**Exercise brief**
Reproduce the records below in their entirety, character for character.

--- Start ---

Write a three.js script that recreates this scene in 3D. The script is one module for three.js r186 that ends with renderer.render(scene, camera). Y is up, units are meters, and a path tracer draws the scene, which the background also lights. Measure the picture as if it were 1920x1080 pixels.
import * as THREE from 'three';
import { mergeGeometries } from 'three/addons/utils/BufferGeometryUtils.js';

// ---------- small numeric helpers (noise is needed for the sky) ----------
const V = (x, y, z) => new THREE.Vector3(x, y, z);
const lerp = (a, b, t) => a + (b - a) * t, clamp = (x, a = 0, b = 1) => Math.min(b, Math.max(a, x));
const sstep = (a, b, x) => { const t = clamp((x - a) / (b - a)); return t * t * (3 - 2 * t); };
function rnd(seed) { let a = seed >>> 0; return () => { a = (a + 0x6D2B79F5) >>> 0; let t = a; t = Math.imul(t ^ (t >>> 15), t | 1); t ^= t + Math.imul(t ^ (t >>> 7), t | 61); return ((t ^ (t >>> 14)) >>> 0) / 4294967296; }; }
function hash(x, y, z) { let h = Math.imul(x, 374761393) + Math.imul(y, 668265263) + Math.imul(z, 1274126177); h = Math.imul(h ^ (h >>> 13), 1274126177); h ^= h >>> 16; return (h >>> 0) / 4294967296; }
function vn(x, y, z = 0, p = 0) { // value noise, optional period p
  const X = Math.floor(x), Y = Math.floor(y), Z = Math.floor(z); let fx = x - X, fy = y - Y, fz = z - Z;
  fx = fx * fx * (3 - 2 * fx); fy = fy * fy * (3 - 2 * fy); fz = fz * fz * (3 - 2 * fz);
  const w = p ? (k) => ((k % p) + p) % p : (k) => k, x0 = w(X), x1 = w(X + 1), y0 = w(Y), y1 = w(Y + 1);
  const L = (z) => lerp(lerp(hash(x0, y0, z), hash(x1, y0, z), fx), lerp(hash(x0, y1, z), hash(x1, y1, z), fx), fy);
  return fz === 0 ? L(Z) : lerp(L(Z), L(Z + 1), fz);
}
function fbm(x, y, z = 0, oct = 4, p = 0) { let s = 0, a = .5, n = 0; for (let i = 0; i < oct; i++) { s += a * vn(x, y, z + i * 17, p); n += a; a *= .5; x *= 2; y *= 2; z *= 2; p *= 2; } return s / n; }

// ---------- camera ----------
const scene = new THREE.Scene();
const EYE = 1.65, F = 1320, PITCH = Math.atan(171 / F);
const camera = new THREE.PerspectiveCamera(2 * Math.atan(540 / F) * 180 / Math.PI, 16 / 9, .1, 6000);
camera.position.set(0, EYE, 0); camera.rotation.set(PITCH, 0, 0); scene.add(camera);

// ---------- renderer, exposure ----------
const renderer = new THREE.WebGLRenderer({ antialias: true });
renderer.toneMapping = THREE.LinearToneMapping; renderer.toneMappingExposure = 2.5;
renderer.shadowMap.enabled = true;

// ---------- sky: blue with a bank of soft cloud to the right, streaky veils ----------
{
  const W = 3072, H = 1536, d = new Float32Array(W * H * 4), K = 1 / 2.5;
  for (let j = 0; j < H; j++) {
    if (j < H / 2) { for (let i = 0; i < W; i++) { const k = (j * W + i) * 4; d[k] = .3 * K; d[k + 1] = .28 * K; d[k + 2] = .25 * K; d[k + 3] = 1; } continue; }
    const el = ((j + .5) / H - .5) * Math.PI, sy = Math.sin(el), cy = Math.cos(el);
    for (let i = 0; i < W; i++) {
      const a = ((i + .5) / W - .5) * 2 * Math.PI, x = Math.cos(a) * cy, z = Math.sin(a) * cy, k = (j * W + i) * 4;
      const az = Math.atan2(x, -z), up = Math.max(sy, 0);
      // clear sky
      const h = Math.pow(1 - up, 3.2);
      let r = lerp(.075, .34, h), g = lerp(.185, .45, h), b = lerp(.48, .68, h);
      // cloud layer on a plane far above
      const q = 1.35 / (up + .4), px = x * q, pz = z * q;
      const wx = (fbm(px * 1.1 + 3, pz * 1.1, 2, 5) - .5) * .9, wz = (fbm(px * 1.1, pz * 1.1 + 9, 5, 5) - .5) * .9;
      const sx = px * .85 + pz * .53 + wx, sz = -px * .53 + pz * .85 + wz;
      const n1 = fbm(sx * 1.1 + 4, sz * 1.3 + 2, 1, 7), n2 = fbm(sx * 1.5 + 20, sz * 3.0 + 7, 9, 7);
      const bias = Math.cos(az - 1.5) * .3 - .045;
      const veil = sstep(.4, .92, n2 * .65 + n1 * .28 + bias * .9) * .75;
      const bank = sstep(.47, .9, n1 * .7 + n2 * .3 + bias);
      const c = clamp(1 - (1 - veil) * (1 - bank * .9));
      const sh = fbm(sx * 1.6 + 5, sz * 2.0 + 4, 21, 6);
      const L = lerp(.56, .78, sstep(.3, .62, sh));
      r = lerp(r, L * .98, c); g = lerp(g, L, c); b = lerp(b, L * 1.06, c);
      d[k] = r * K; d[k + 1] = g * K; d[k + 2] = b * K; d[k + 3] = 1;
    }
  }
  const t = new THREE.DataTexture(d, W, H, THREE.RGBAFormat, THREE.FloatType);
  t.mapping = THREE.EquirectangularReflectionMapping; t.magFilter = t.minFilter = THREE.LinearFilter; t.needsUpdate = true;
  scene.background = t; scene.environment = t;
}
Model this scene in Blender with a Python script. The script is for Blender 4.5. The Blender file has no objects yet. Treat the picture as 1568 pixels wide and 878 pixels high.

--- End ---

**Solution for this problem**
Write a three.js script that recreates this scene in 3D. The script is one module for three.js r186 that ends with renderer.render(scene, camera). Y is up, units are meters, and a path tracer draws the scene, which the background also lights. Measure the picture as if it were 1920x1080 pixels.
import * as THREE from 'three';
import { mergeGeometries } from 'three/addons/utils/BufferGeometryUtils.js';

// ---------- small numeric helpers (noise is needed for the sky) ----------
const V = (x, y, z) => new THREE.Vector3(x, y, z);
const lerp = (a, b, t) => a + (b - a) * t, clamp = (x, a = 0, b = 1) => Math.min(b, Math.max(a, x));
const sstep = (a, b, x) => { const t = clamp((x - a) / (b - a)); return t * t * (3 - 2 * t); };
function rnd(seed) { let a = seed >>> 0; return () => { a = (a + 0x6D2B79F5) >>> 0; let t = a; t = Math.imul(t ^ (t >>> 15), t | 1); t ^= t + Math.imul(t ^ (t >>> 7), t | 61); return ((t ^ (t >>> 14)) >>> 0) / 4294967296; }; }
function hash(x, y, z) { let h = Math.imul(x, 374761393) + Math.imul(y, 668265263) + Math.imul(z, 1274126177); h = Math.imul(h ^ (h >>> 13), 1274126177); h ^= h >>> 16; return (h >>> 0) / 4294967296; }
function vn(x, y, z = 0, p = 0) { // value noise, optional period p
  const X = Math.floor(x), Y = Math.floor(y), Z = Math.floor(z); let fx = x - X, fy = y - Y, fz = z - Z;
  fx = fx * fx * (3 - 2 * fx); fy = fy * fy * (3 - 2 * fy); fz = fz * fz * (3 - 2 * fz);
  const w = p ? (k) => ((k % p) + p) % p : (k) => k, x0 = w(X), x1 = w(X + 1), y0 = w(Y), y1 = w(Y + 1);
  const L = (z) => lerp(lerp(hash(x0, y0, z), hash(x1, y0, z), fx), lerp(hash(x0, y1, z), hash(x1, y1, z), fx), fy);
  return fz === 0 ? L(Z) : lerp(L(Z), L(Z + 1), fz);
}
function fbm(x, y, z = 0, oct = 4, p = 0) { let s = 0, a = .5, n = 0; for (let i = 0; i < oct; i++) { s += a * vn(x, y, z + i * 17, p); n += a; a *= .5; x *= 2; y *= 2; z *= 2; p *= 2; } return s / n; }

// ---------- camera ----------
const scene = new THREE.Scene();
const EYE = 1.65, F = 1320, PITCH = Math.atan(171 / F);
const camera = new THREE.PerspectiveCamera(2 * Math.atan(540 / F) * 180 / Math.PI, 16 / 9, .1, 6000);
camera.position.set(0, EYE, 0); camera.rotation.set(PITCH, 0, 0); scene.add(camera);

// ---------- renderer, exposure ----------
const renderer = new THREE.WebGLRenderer({ antialias: true });
renderer.toneMapping = THREE.LinearToneMapping; renderer.toneMappingExposure = 2.5;
renderer.shadowMap.enabled = true;

// ---------- sky: blue with a bank of soft cloud to the right, streaky veils ----------
{
  const W = 3072, H = 1536, d = new Float32Array(W * H * 4), K = 1 / 2.5;
  for (let j = 0; j < H; j++) {
    if (j < H / 2) { for (let i = 0; i < W; i++) { const k = (j * W + i) * 4; d[k] = .3 * K; d[k + 1] = .28 * K; d[k + 2] = .25 * K; d[k + 3] = 1; } continue; }
    const el = ((j + .5) / H - .5) * Math.PI, sy = Math.sin(el), cy = Math.cos(el);
    for (let i = 0; i < W; i++) {
      const a = ((i + .5) / W - .5) * 2 * Math.PI, x = Math.cos(a) * cy, z = Math.sin(a) * cy, k = (j * W + i) * 4;
      const az = Math.atan2(x, -z), up = Math.max(sy, 0);
      // clear sky
      const h = Math.pow(1 - up, 3.2);
      let r = lerp(.075, .34, h), g = lerp(.185, .45, h), b = lerp(.48, .68, h);
      // cloud layer on a plane far above
      const q = 1.35 / (up + .4), px = x * q, pz = z * q;
      const wx = (fbm(px * 1.1 + 3, pz * 1.1, 2, 5) - .5) * .9, wz = (fbm(px * 1.1, pz * 1.1 + 9, 5, 5) - .5) * .9;
      const sx = px * .85 + pz * .53 + wx, sz = -px * .53 + pz * .85 + wz;
      const n1 = fbm(sx * 1.1 + 4, sz * 1.3 + 2, 1, 7), n2 = fbm(sx * 1.5 + 20, sz * 3.0 + 7, 9, 7);
      const bias = Math.cos(az - 1.5) * .3 - .045;
      const veil = sstep(.4, .92, n2 * .65 + n1 * .28 + bias * .9) * .75;
      const bank = sstep(.47, .9, n1 * .7 + n2 * .3 + bias);
      const c = clamp(1 - (1 - veil) * (1 - bank * .9));
      const sh = fbm(sx * 1.6 + 5, sz * 2.0 + 4, 21, 6);
      const L = lerp(.56, .78, sstep(.3, .62, sh));
      r = lerp(r, L * .98, c); g = lerp(g, L, c); b = lerp(b, L * 1.06, c);
      d[k] = r * K; d[k + 1] = g * K; d[k + 2] = b * K; d[k + 3] = 1;
    }
  }
  const t = new THREE.DataTexture(d, W, H, THREE.RGBAFormat, THREE.FloatType);
  t.mapping = THREE.EquirectangularReflectionMapping; t.magFilter = t.minFilter = THREE.LinearFilter; t.needsUpdate = true;
  scene.background = t; scene.environment = t;
}
Model this scene in Blender with a Python script. The script is for Blender 4.5. The Blender file has no objects yet. Treat the picture as 1568 pixels wide and 878 pixels high.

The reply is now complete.